As a state attorney general, Schuette was involved in efforts to repeal Obamacare through the courts.  Whitmer has used that as proof that Schuette wants to kill those with pre-existing conditions.

In what may be final act of desperation, Schuette has recently run some ads accusing Whitmer, while interim prosecutor in Ingham County, of failing to bring charges against disgraced US gymnastics coach Larry Nasser who worked out of Michigan State University.  As state attorney general, that mud may yet come flinging back at Schuette.

Polling shows Whitmer with a lead of about, on average, 9 points headed into Election Day.  And trends in those polls show no discernible movement towards Schuette.  Snyder leaves office not the most popular of Governors and he has the “R” after his name, like Schuette.  After eight years, given all the available information, it would appear the voters of Michigan are switching gears.  In the end, an endorsement from Snyder may actually amount to squat.

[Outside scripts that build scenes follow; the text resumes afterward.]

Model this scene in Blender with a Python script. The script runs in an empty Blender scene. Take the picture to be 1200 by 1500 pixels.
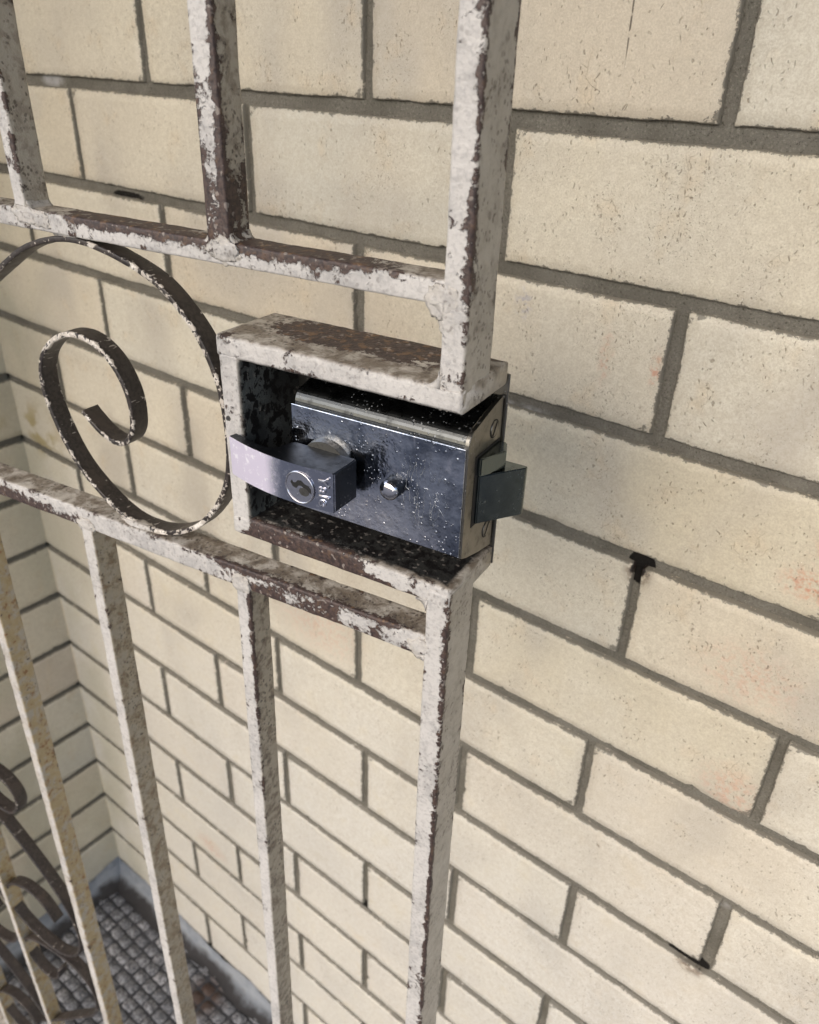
import bpy, bmesh, math, random
import numpy as np
from mathutils import Vector, Matrix
random.seed(7); RNG = np.random.default_rng(7)
S = bpy.context.scene
C = S.collection
R = math.radians

# ------------------------------------------------------------------ camera
F_PX, YAW, PITCH, ROLL = 1174.2, -0.65524, 0.51982, 0.03398
CAM = Vector((0.15663, -0.45379, 0.03341))
fw = Vector((math.sin(YAW)*math.cos(PITCH), math.cos(YAW)*math.cos(PITCH), -math.sin(PITCH)))
rt = Vector((math.cos(YAW), -math.sin(YAW), 0)); up = rt.cross(fw)
r2 = math.cos(ROLL)*rt + math.sin(ROLL)*up; u2 = -math.sin(ROLL)*rt + math.cos(ROLL)*up
cd = bpy.data.cameras.new('camera'); cam = bpy.data.objects.new('camera', cd); C.objects.link(cam)
m3 = Matrix((r2, u2, -fw)).transposed()
cam.matrix_world = Matrix.Translation(CAM) @ m3.to_4x4()
cd.sensor_fit = 'HORIZONTAL'; cd.sensor_width = 36; cd.lens = 36*F_PX/1200
cd.clip_start = 0.01; cd.clip_end = 2000
cd.dof.use_dof = True; cd.dof.focus_distance = 0.40; cd.dof.aperture_fstop = 17
S.camera = cam

# ------------------------------------------------------------------ world + sun
SUN_EL, SUN_AZ = R(36), R(2)          # light from the front, slightly left of the wall's normal
sun_dir = Vector((-math.sin(SUN_AZ)*math.cos(SUN_EL), -math.cos(SUN_AZ)*math.cos(SUN_EL), math.sin(SUN_EL)))
W = bpy.data.worlds.new('World'); S.world = W; W.use_nodes = True
wn = W.node_tree
sky = wn.nodes.new('ShaderNodeTexSky'); sky.sky_type = 'NISHITA'; sky.sun_disc = False
sky.sun_elevation = SUN_EL; sky.sun_rotation = math.atan2(sun_dir.x, sun_dir.y)
sky.air_density = 1.0; sky.dust_density = 3.0
bg = wn.nodes['Background']; bg.inputs['Strength'].default_value = 0.15
wn.links.new(sky.outputs[0], bg.inputs['Color'])
sl = bpy.data.lights.new('sun', 'SUN'); sl.energy = 0.95; sl.angle = R(110); sl.color = (1.0, 0.99, 0.975)
so = bpy.data.objects.new('sun', sl); C.objects.link(so)
so.rotation_euler = (-sun_dir).to_track_quat('-Z', 'Y').to_euler(); so.location = sun_dir*5
S.view_settings.view_transform = 'Standard'; S.view_settings.look = 'None'
S.view_settings.gamma = 1; S.view_settings.use_curve_mapping = False
S.view_settings.exposure = 0.84
S.cycles.max_bounces = 4; S.cycles.diffuse_bounces = 2; S.cycles.glossy_bounces = 3; S.cycles.caustics_reflective = False; S.cycles.caustics_refractive = False

FLOOR = -1.33
# ------------------------------------------------------------------ numpy noise
def _h(ix, iy, iz, seed):
    n = (ix*374761393 + iy*668265263 + iz*2147483647 + seed*1274126177) & 0xffffffff
    n = ((n ^ (n >> 13))*1274126177) & 0xffffffff
    n = ((n ^ (n >> 16))*2246822519) & 0xffffffff
    return (n ^ (n >> 15)) / 4294967295.0
def vnoise(P, seed=0):
    P = np.asarray(P, float); I = np.floor(P).astype(np.int64); f = P - I; f = f*f*(3-2*f)
    out = 0
    for dx in (0, 1):
        for dy in (0, 1):
            for dz in (0, 1):
                w = (f[:, 0] if dx else 1-f[:, 0])*(f[:, 1] if dy else 1-f[:, 1])*(f[:, 2] if dz else 1-f[:, 2])
                out = out + w*_h(I[:, 0]+dx, I[:, 1]+dy, I[:, 2]+dz, seed)
    return out*2-1
def fbm(P, oct=3, seed=0):
    P = np.asarray(P, float); a, s = 0, 1.0
    for o in range(oct):
        a = a + s*vnoise(P*(2.03**o) + 11.3*o, seed+o); s *= .5
    return a/1.75

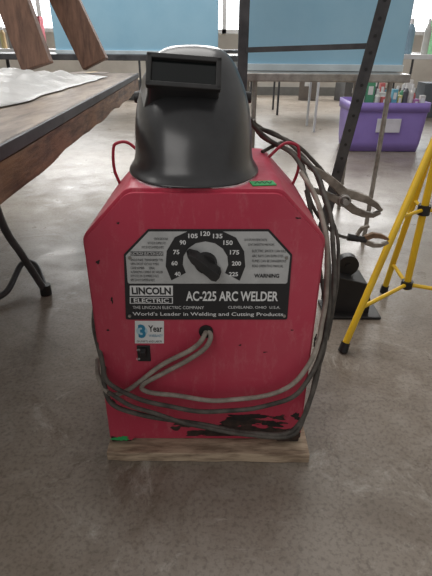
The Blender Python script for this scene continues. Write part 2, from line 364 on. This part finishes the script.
# --------- cables (parts of the welder)
CI=[0]
def cable(pts,r,m,name='welding_cable',lab=None):
    CI[0]+=1
    b=B();b.tube(pts,r*.76,m,sub=8,jit=.006,js=CI[0]);return b.obj(name,wd,world=True,label=lab)
cable([FW(206,331,-.005),FW(205,334,.012),FW(198,343,.020),FW(180,355,.014),FW(158,368,.012),FW(138,382,.013),FW(124,391,.018),FW(112,394,.03),FW(103,386,.025),FW(98,372,-.0),Y(97,360,YF+.05)],.0064,CABL)
cable([FW(207,330,-.005),FW(212,337,.014),FW(206,349,.022),FW(190,359,.016),FW(166,371,.014),FW(143,384,.018),FW(148,392,.022),FW(185,397,.024),FW(220,400,.026),FW(255,397,.024),FW(288,386,.022),FW(306,367,.02),FW(318,344,.0),Y(322,325,YF+.02),Y(326,290,YF+.05),Y(326,240,YF+.10),Y(317,200,YF+.16),Y(301,172,YF+.22)],.0064,CABL)
cable([Y(95,300,YF+.10),Y(95,330,YF+.03),FW(102,358,.01),FW(109,382,.03),FW(133,396,.034),FW(165,405,.034),FW(210,411,.036),FW(255,408,.036),FW(289,399,.034),FW(307,380,.026),FW(319,356,.0),Y(326,330,YF+.03),Y(329,280,YF+.07),Y(325,230,YF+.14),Y(310,185,YF+.22),Y(294,155,YF+.28),Y(268,140,YF+.30),Y(254,128,YF+.29),Y(250,118,YF+.28)],.0064,CAB)
cable([Y(106,345,YF+.04),FW(104,380,.02),FW(112,404,.034),FW(140,415,.038),FW(200,424,.04),FW(250,433,.04),FW(286,433,.038),FW(303,418,.03),FW(312,395,.012),Y(319,365,YF+.02),Y(331,310,YF+.06),Y(334,255,YF+.12),Y(328,205,YF+.20),Y(316,172,YF+.27),Y(290,150,YF+.31),Y(262,135,YF+.32),Y(253,120,YF+.31)],.0068,CAB)
cable([FW(108,392,.045),FW(135,408,.045),FW(175,420,.046),FW(225,430,.046),FW(268,438,.044),FW(298,432,.04),FW(309,405,.02),Y(316,380,YF+.0),Y(325,340,YF+.04),Y(320,260,YF+.16),Y(306,190,YF+.25)],.0058,CAB)
cable([Y(250,120,YF+.33),Y(262,128,YF+.33),Y(284,138,YF+.33),Y(303,150,YF+.34),Y(320,168,YF+.34),Y(333,186,YF+.33),Y(343,197,YF+.32),Y(349,200,YF+.32)],.006,CAB)
cable([Y(262,152,YF+.30),Y(284,143,YF+.34),Y(297,150,YF+.36),Y(304,172,YF+.34),Y(312,205,YF+.30),Y(326,225,YF+.30),Y(340,236,YF+.32),Y(350,238,YF+.33)],.0055,CAB)
cable([Y(256,128,YF+.31),Y(278,136,YF+.33),Y(304,158,YF+.30),Y(322,190,YF+.24),Y(336,230,YF+.18),Y(338,270,YF+.13),Y(333,310,YF+.09),Y(327,340,YF+.06)],.0050,CAB)
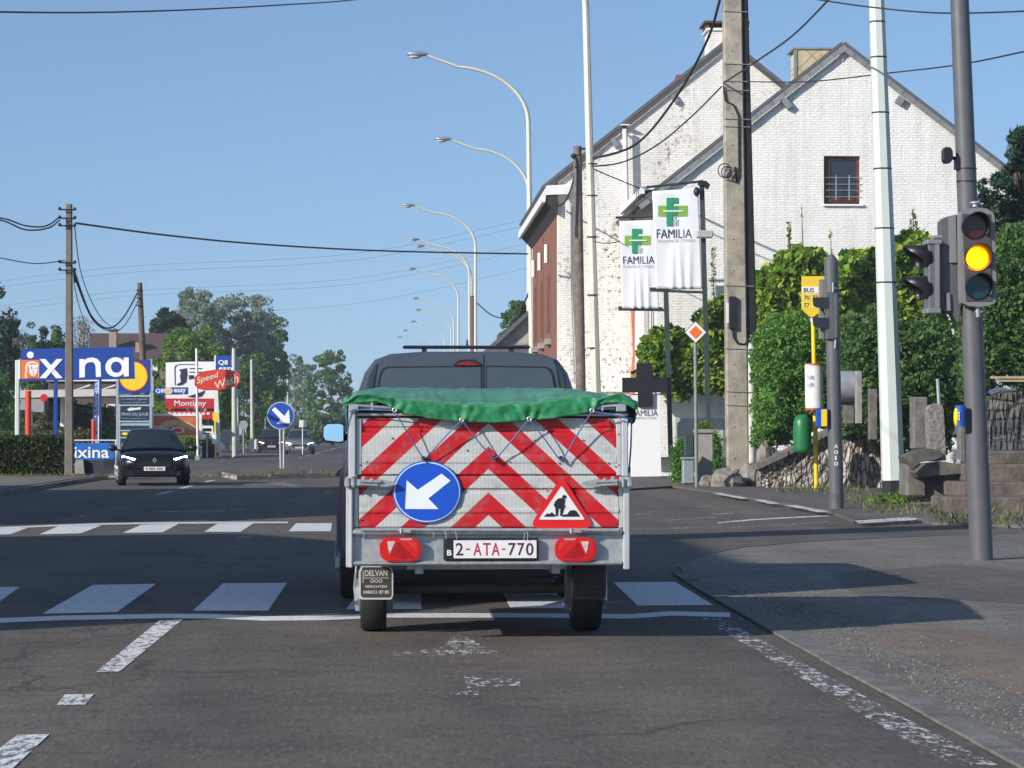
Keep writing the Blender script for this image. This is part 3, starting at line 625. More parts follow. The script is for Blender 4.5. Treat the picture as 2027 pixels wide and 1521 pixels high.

All in all, despite Trump’s narrow and surprising victory here in 2016, this is, at heart, more of a blue state than purple.  Both Schuette and John James are good conservatives who likely have a future in Michigan politics somewhere down the road, but not this year.  Additionally, one can foresee a one seat loss in the House delegation coming from the state, most likely in the Eleventh.

After this entry, the numbers stand as follows:

US Senate 49-43 Republican, US House 190-187 Republican, and Governors 28-18 Republican.